Introduction
After a weekend full of major turmoil in the Middle East, Crude Oil (CL) has exploded higher, rallying 12.54% in early Monday trade. Any further developments of the crisis will be closely watched by investors, and all traders should be wary of the volatile swings we are likely to see in the market this week.
We can take a look at the technicals, but we must keep in mind that in an environment like this, the price action will be almost solely dependent on the geopolitical factors.
What Just Happened in Crude Oil?
- Price broke out from the $64–$68 consolidation range after the weekend’s developments.
- Strong, impulsive daily candle.
- Cleared prior lower-high structure.
- Repriced supply risk linked to Middle East conflict.

Middle East War Developments & Oil Prices
Recent tensions in the Middle East have pushed oil markets back into risk mode. Traders are worried that fighting or political escalation could interrupt supply, especially with so much attention on the Strait of Hormuz. That narrow shipping lane carries roughly 20 percent of the world’s oil, so even the hint of a threat there can move prices quickly.
As concerns grow, shipping costs and insurance rates for tankers often rise, and some vessels reroute as a precaution. Energy traders who were betting on lower prices have rushed to close those positions, which adds upward pressure on crude. At the same time, investors are building a larger geopolitical risk premium into oil prices. In simple terms, they are adding extra cost to reflect the chance that something could go wrong.
Importantly, oil markets do not wait for actual supply to be disrupted. Prices adjust based on risk, not just reality. When there is a credible threat to key infrastructure or shipping routes, benchmarks like WTI react almost immediately.
On top of that, recent developments have added to the uncertainty. There have been increased naval patrols in the Gulf, reports of drone and missile activity in the region, and renewed warnings from regional governments about potential retaliation. OPEC+ supply discipline and already tight spare capacity in some producing countries have also amplified the market’s sensitivity to any new risk.
Even if no barrels are ultimately lost, the fear alone is enough to push prices higher. That is what we are seeing in the market right now.
Market Structure & Trend

Daily Chart – Breakout Confirmed
Even though the breakout is bullish, we cannot confirm that this is now suddenly the emergence of a new bullish trend and a shift in momentum. The market is too volatile at the moment and any piece of news can send it in either direction.
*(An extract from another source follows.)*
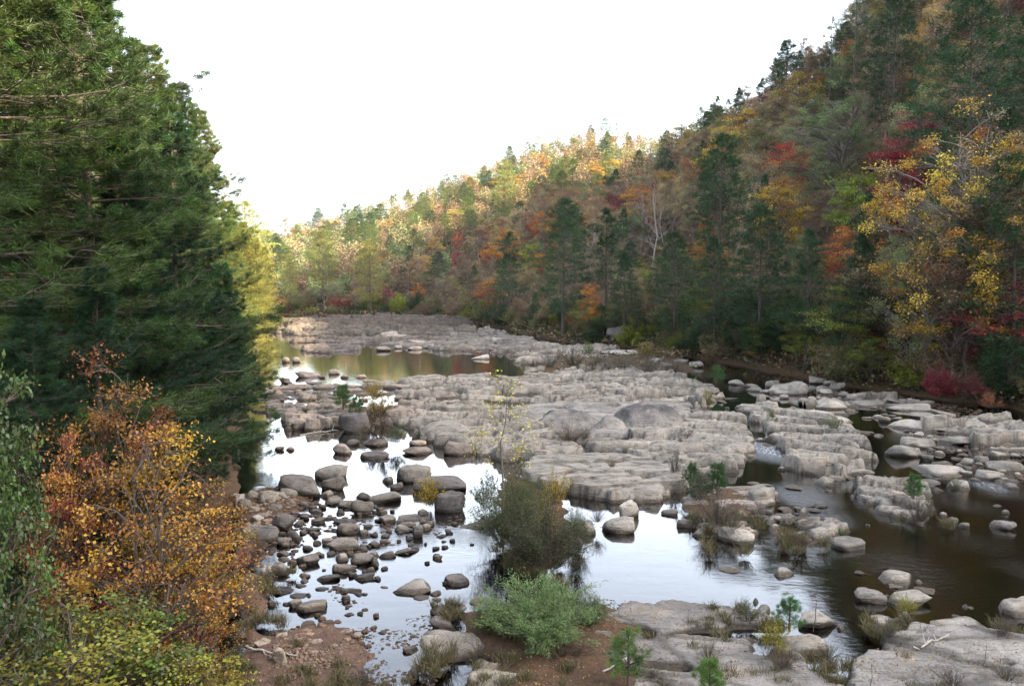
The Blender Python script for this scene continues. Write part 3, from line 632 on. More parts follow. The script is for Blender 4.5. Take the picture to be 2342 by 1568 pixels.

In order for a solid bullish trend to confirm, we would need to see the escalations slow down, stability come into the price action and volume, and steady higher highs and higher lows form on the chart. If traders and investors are simply pricing in fear or greed, we could see wild swings in the near term.
Key Technical Levels for Crude Oil
Immediate Resistance
$75–$77:
First major supply area from prior 2025 breakdown zone.
$80:
Psychological resistance and prior structural pivot.
If war escalation continues, oil could test $80 faster than most expect.
Support
$68–$70:
Breakout zone. This should now act as first support on pullbacks.
$64–$65:
Former consolidation ceiling.
$55–$56:
Majordemand and long-term invalidation level.
As long as CL holds above $68, the breakout structure remains intact.
Scenarios Going Forward
Bullish Continuation
If Middle East tensions escalate further, CL could push toward $80–$85 as supply risk becomes more aggressively priced in.
Controlled Pullback
Price retraces toward $70 breakout level while maintaining bullish structure.
De-escalation Shock
If diplomatic progress reduces supply concerns, oil could quickly retrace back into the mid-$60s.
Estimated Probability Table
| Scenario | Description | Probability |
|---|---|---|
| Continued upside | Move toward $80 | 45% |
| Pullback to breakout retest | $68–$70 support test | 35% |
| Sharp reversal | De-escalation drops oil below $65 | 20% |
Final Takeaway
Keep an eye on the news!
This analysis is for educational and informational purposes only and does not constitute trading advice or a recommendation to buy or sell any futures contracts. Futures trading involves significant risk and may not be suitable for all investors. Always conduct your own research and consult with a licensed financial professional before making trading decisions.